Janam Writes

How a Pod Schedules in Kubernetes

Explore the intricate dance of Kubernetes pod scheduling and its policies in this insightful post, unraveling the behind-the-scenes orchestration of containers. Dive into the world of resource limits, affinity, and spread constraints to ensure your orchestra performs harmoniously on the Kubernetes stage.

Learning about pod scheduling and scheduling policies in Kubernetes is like mastering the art of orchestrating a symphony of containers. It's essential for ensuring that each "musician" (pod) gets the right stage (node) with the necessary resources to perform at its best. With this knowledge, you can balance performance, availability, and cost, allowing your "orchestra" (Kubernetes cluster) to play harmoniously and troubleshoot issues when a note goes off-key.

Here is an overview of how the Kubernetes scheduler works:

The Scheduling Process

Pod scheduling is a critical process in Kubernetes that determines where pods will run in a cluster. When a new pod is created, such as through a deployment rollout or standalone YAML definition, the scheduling process kicks off behind the scenes. Let's walk through the key steps:

  1. Submission of Pod YAML Definition: The pod YAML definition is submitted to the API server, which validates the request and persists the desired state in etcd. The new pod is added to the scheduler's queue.

  2. Evaluation by kube-scheduler: The kube-scheduler evaluates the pod's resource requirements, constraints, and other factors to select the optimal node for it to run on. This decision involves filter and predicate checks.

  3. Binding to Node: Once a node is chosen, the pod is bound to that node and marked as scheduled. This information is persisted in etcd. Up to this point, everything happens in the control plane.

  4. Pod Creation by kubelet: The kubelet agent on the target node gets the scheduling orders and handles the actual pod creation. It leverages the Container Runtime Interface (CRI), the Container Networking Interface (CNI), and the Container Storage Interface (CSI) to set up the pod's containers, networking, and storage.

  5. Networking Setup: With the CNI's help, the new pod gets a routable IP address assigned to it and gets connected to the cluster network.

  6. Status Reporting: The kubelet reports comprehensive status back to the API server, completing the control loop. Etcd is updated with the final pod details like IP address.

  7. Running State: The pod transitions to a Running state, ready to serve requests. Users can now locate and connect to the pod via its IP.

Understanding these scheduling stages is key to debugging issues and optimizing workload allocation across nodes.
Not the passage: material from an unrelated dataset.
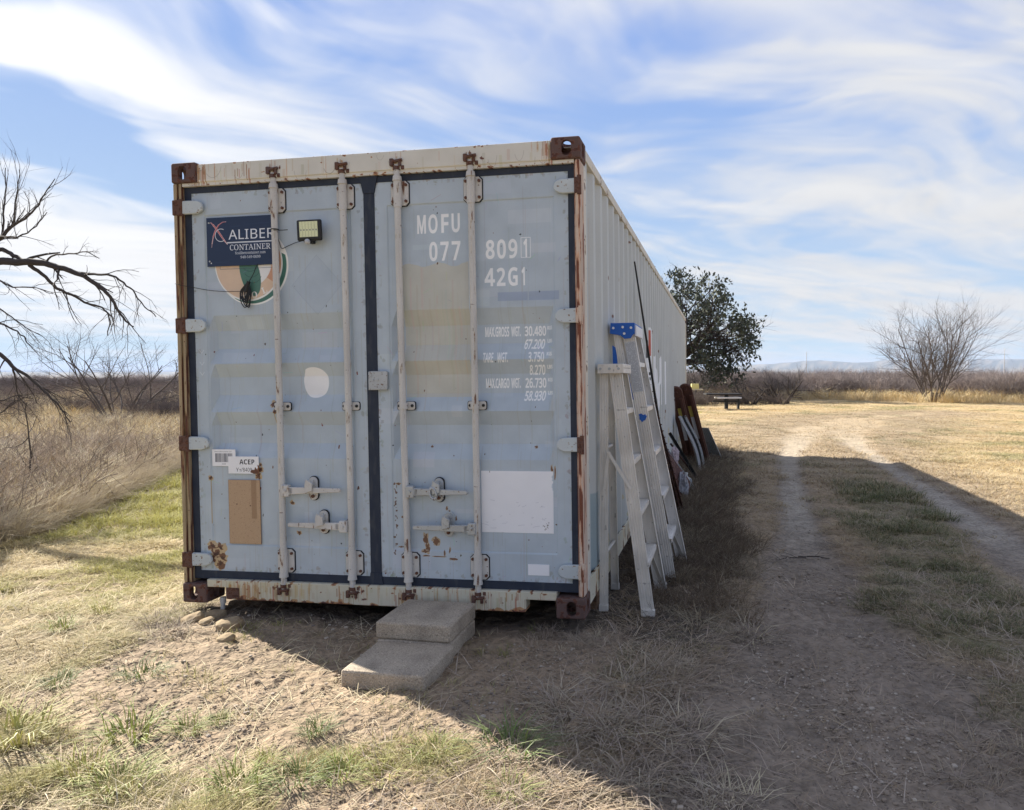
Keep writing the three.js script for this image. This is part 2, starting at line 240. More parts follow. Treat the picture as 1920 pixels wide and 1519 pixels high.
{
  const s = shapeOf([[0.289, 0.03], [2.098, 0.03], [2.104, 0.036], [2.104, 0.1], [2.275, 0.1], [2.275, 0.138], [0.163, 0.138], [0.163, 0.1], [0.283, 0.1], [0.283, 0.036]]);
  mesh('door_sill', planar(join([extr(s, 0.09, 0.003).translate(0, 0, -0.1)]), 0, CW, 0.02, 0.14), railPaint(2048, 110, 'rgb(204,199,178)', 403, 0.13, 0.8, (x, w, h, r) => { rustEnds(x, w, h, r, 300, 60, 260); rustEnds(x, w, h, r, 1180, 26, 50); rustEnds(x, w, h, r, 1740, 20, 200); for (const f of [0.268, 0.445, 0.586, 0.752]) { rustEnds(x, w, h, r, w * f + (r() - 0.5) * 60, 16, 130); for (let k = 0, n = r() * 7; k < n; k++) blotch(x, w * f + (r() - 0.5) * 160, h * (0.2 + r() * 0.5), 2 + r() * 8, 2 + r() * 7, 'rgb(104,68,54)', r, 0.6); } for (let k = 0; k < 90; k++) { x.fillStyle = `rgba(${168 + r() * 30},${130 + r() * 30},${60 + r() * 30},0.16)`; x.fillRect(w * (0.12 + r() * 0.22), r() * h * 0.3, 3 + r() * 12, h * r()); } }), container);
  mesh('pocket_plate', uvBox(box(0.287, 0.37, 0.034, 0.098, -0.03, -0.006, 0.003), 3), M.rustDark, container, 'rusty plate beside the lifting notch of the sill');
}
for (const [x0, x1] of [[0.006, 0.066], [2.372, 2.432]]) {
  mesh('top_side_rail', uvBox(box(x0, x1, 2.515, 2.576, -CL + 0.178, -0.178, 0.006)), M.cream, container);
  mesh('bottom_side_rail', uvBox(join([box(x0, x1, 0.03, 0.05, -CL + 0.178, -0.178), box(x0 > 1 ? x1 - 0.012 : x0, x0 > 1 ? x1 : x0 + 0.012, 0.05, 0.175, -CL + 0.178, -0.178)]), 0.8), M.sill, container);
}
{ // roof sheet with shallow cross ribs
  const s = []; for (let z = 0.12; z < CL - 0.15; z += 0.209) s.push([z, 0], [z + 0.09, 0], [z + 0.104, -0.02], [z + 0.194, -0.02]);
  const pts = s.filter(([z]) => z < CL - 0.1); const sh = shapeOf([...pts, ...pts.slice().reverse().map(([z, y]) => [z, y - 0.004])]);
  mesh('roof_sheet', uvBox(extr(sh, CW - 0.14).rotateY(Math.PI / 2).translate(0.07, 2.57, 0)), M.sidePaint, container);
}
mesh('floor_deck', uvBox(box(0.07, 2.36, 0.14, 0.17, -CL + 0.1, -0.14)), M.wood, container);
for (let k = 0; k < 24; k++) { const z = -0.45 - k * 0.49; mesh('cross_member', uvBox(box(0.068, 2.37, 0.035, 0.137, z - 0.05, z + 0.05)), M.rustDark, container); }
// side walls, pressed into upright ribs
function ribs(len, y0, y1, pitch = 0.278) {
  const prof = []; let z = 0; while (z < len) { prof.push([z, 0], [z + 0.072, 0], [z + 0.14, -0.036], [z + 0.21, -0.036]); z += pitch; }
  const p = prof.filter(([a]) => a <= len); p.push([len, p[p.length - 1][1]]);
  const pos = [], uv = []; let u = 0;
  for (let i = 0; i < p.length - 1; i++) { const [za, xa] = p[i], [zb, xb] = p[i + 1]; const q = [[xa, y0, -za], [xb, y0, -zb], [xb, y1, -zb], [xa, y1, -za]]; for (const k of [0, 1, 2, 0, 2, 3]) { pos.push(...q[k]); uv.push(-q[k][2] / len, (q[k][1] - y0) / (y1 - y0)); } }
  const g = new THREE.BufferGeometry(); g.setAttribute('position', new THREE.Float32BufferAttribute(pos, 3)); g.setAttribute('uv', new THREE.Float32BufferAttribute(uv, 2)); g.computeVertexNormals(); return g;
}
const SIDE0 = -0.205, SIDEL = 11.85, SY0 = 0.16, SY1 = 2.53;
function paperNoise(ctx, w, h, seed, amount, cell = 1) {     // grain, blotches, specks over a drawn picture
  const im = ctx.getImageData(0, 0, w, h), d = im.data;
  for (let y = 0; y < h; y++) for (let x = 0; x < w; x++) { const k = (y * w + x) * 4, n = (fbm(x / 90 * cell, y / 90 * cell, 4, seed) - 0.5) * amount * 2 + (hash(x, y, seed) - 0.5) * amount * 0.5; d[k] = clamp(d[k] + n, 0, 255); d[k + 1] = clamp(d[k + 1] + n, 0, 255); d[k + 2] = clamp(d[k + 2] + n, 0, 255); }
  ctx.putImageData(im, 0, 0);
}
function canvas(w, h) { const c = document.createElement('canvas'); c.width = w; c.height = h; return [c, c.getContext('2d')]; }
function ctex(c) { const t = new THREE.CanvasTexture(c); t.colorSpace = THREE.SRGBColorSpace; t.anisotropy = 8; return t; }
function blotch(ctx, x, y, rx, ry, col, r, rough = 0.35, n = 22) { // a chip or stain with an uneven outline
  ctx.fillStyle = col; ctx.beginPath(); for (let k = 0; k < n; k++) { const a = k / n * 2 * Math.PI, q = 1 + (r() - 0.5) * 2 * rough; const X = x + Math.cos(a) * rx * q, Y = y + Math.sin(a) * ry * q; k ? ctx.lineTo(X, Y) : ctx.moveTo(X, Y); } ctx.closePath(); ctx.fill();
}
let sideMat;
{
  const [c, x] = canvas(2048, 512); const U = (z) => (-z + SIDE0) / SIDEL * 2048, Y = (y) => (1 - (y - SY0) / (SY1 - SY0)) * 512, r = rng(5);
  x.fillStyle = 'rgb(190,194,191)'; x.fillRect(0, 0, 2048, 512);
  for (let k = 0; k < 70; k++) { x.fillStyle = `rgba(${170 + r() * 30},${165 + r() * 20},${130 + r() * 20},${0.1 + r() * 0.16})`; const X = r() * 2048, y0 = r() * 420; x.fillRect(X, y0, 1 + r() * 4, 40 + r() * 300); }
  for (let k = 0; k < 60; k++) blotch(x, r() * 2048, r() * 512, 1 + r() * 3, 1 + r() * 4, r() < 0.5 ? 'rgb(110,76,56)' : 'rgb(160,140,110)', r);
  x.fillStyle = 'rgb(150,166,170)'; x.fillRect(U(-0.3), Y(0.62), U(-0.68) - U(-0.3), 200);   // blue grey repair paint low by the door end
  for (let k = 0; k < 60; k++) blotch(x, U(-0.7 - r() * 11), Y(0.2 + r() * r() * 0.5), 2 + r() * 12, 3 + r() * 14, `rgba(${176 + r() * 20},${160 + r() * 20},110,0.45)`, r);
  // printed stack emblem and letter
  const q = (z0, z1, y0, y1, col) => { x.fillStyle = col; x.fillRect(U(z0), Y(y1), U(z1) - U(z0), Y(y0) - Y(y1)); };
  q(-3.62, -4.36, 0.86, 1.6, 'rgb(238,240,240)'); q(-3.98, -4.36, 1.6, 1.85, 'rgb(238,240,240)'); q(-3.7, -3.85, 1.52, 1.7, 'rgb(60,62,66)');
  q(-4.0, -4.16, 1.55, 1.82, 'rgb(196,84,62)'); q(-4.18, -4.33, 1.5, 1.72, 'rgb(206,96,70)');
  for (let i = 0; i < 4; i++) for (let j = 0; j < 3; j++) if ((i + j) % 3 !== 2) q(-3.72 - i * 0.15, -3.8 - i * 0.15, 1.4 - j * 0.055, 1.43 - j * 0.055, 'rgb(50,52,58)');
  q(-3.78, -3.98, 0.98, 1.3, 'rgb(70,120,98)'); q(-3.98, -4.24, 0.94, 1.2, 'rgb(62,108,90)'); q(-3.85, -4.32, 0.87, 0.92, 'rgb(190,92,76)');
  const M1 = (a, b) => { x.beginPath(); x.moveTo(U(a[0]), Y(a[1])); x.lineTo(U(b[0]), Y(b[1])); x.stroke(); };
  x.strokeStyle = 'rgb(244,246,247)'; x.lineWidth = 42; x.lineCap = 'butt'; M1([-4.62, 0.98], [-4.62, 1.56]); M1([-4.66, 1.55], [-5.15, 0.98]); M1([-5.1, 0.98], [-5.6, 1.55]); M1([-5.62, 0.98], [-5.62, 1.56]); M1([-6.25, 0.96], [-6.25, 1.54]); 
  x.fillStyle = 'rgb(244,246,247)'; x.fillRect(U(-4.5), Y(0.97), 30, 14);
  paperNoise(x, 2048, 512, 9, 9);
  sideMat = std({ map: ctex(c), roughness: 0.55 });
}
mesh('side_wall', ribs(SIDEL, SY0, SY1).translate(2.424, 0, SIDE0), sideMat, container, 'corrugated right side wall with a faded printed emblem and letters');
{ const g = ribs(SIDEL, SY0, SY1); g.rotateY(Math.PI); g.translate(0.014, 0, SIDE0 - SIDEL); mesh('side_wall', g, M.sidePaint, container); }
mesh('end_wall', uvBox(box(0.12, 2.32, 0.12, 2.56, -CL + 0.02, -CL + 0.05)), M.sidePaint, container);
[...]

This coordination between the control plane and nodes brings pods to life in Kubernetes!

Scheduling Policies

In the world of Kubernetes scheduling policies, think of it as a matchmaking dance where each pod is looking for its perfect partner in the form of a node to run on.
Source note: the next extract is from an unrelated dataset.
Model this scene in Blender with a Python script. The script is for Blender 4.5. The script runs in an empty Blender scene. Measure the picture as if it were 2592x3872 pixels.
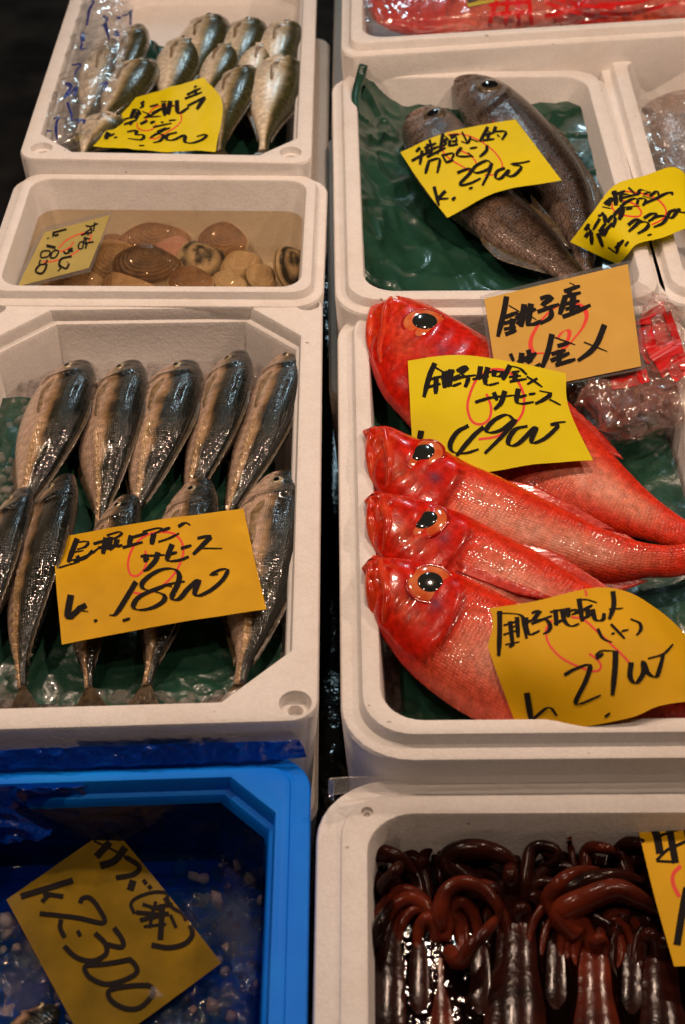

  • Resource limits: These act like compatibility checks, ensuring that a node has the right "dance floor" size (CPU, memory, storage) for the pod's requirements. Filter out nodes that do not meet the pod's CPU, memory, or storage resource requests.

  • Taints and Tolerations: These are like personal boundaries, allowing pods to say "yes" or "no" to specific nodes based on certain attributes or conditions. Taints allow nodes to repel pods that don't tolerate them. Pods can tolerate taints to schedule on tainted nodes.

  • Node affinity: This is akin to choosing the right dance partner by name or shared interests (labels), ensuring the pod lands on a node with compatible characteristics. Pods can specify affinity for certain nodes, either by name or other labels. This ensures pods land on the right hardware.

  • Pod affinity/anti-affinity: These policies are all about finding or avoiding dancing buddies among other pods, depending on the situation or requirements. Allows pods to group together or avoid other pods if needed.

  • Node selectors: Think of these as specifying your dance venue preferences, ensuring pods are scheduled on nodes with specific labels that match their needs. Pods can specify to be scheduled on nodes matching specific labels.

  • Spread Constraints: This is the choreography that prevents too many pods from crowding onto a single node, ensuring a balanced distribution. Pods can be distributed to avoid too many on one node.

  • Pod priority: This is the final touch, affecting scheduling decisions based on the priority of each pod and resource availability.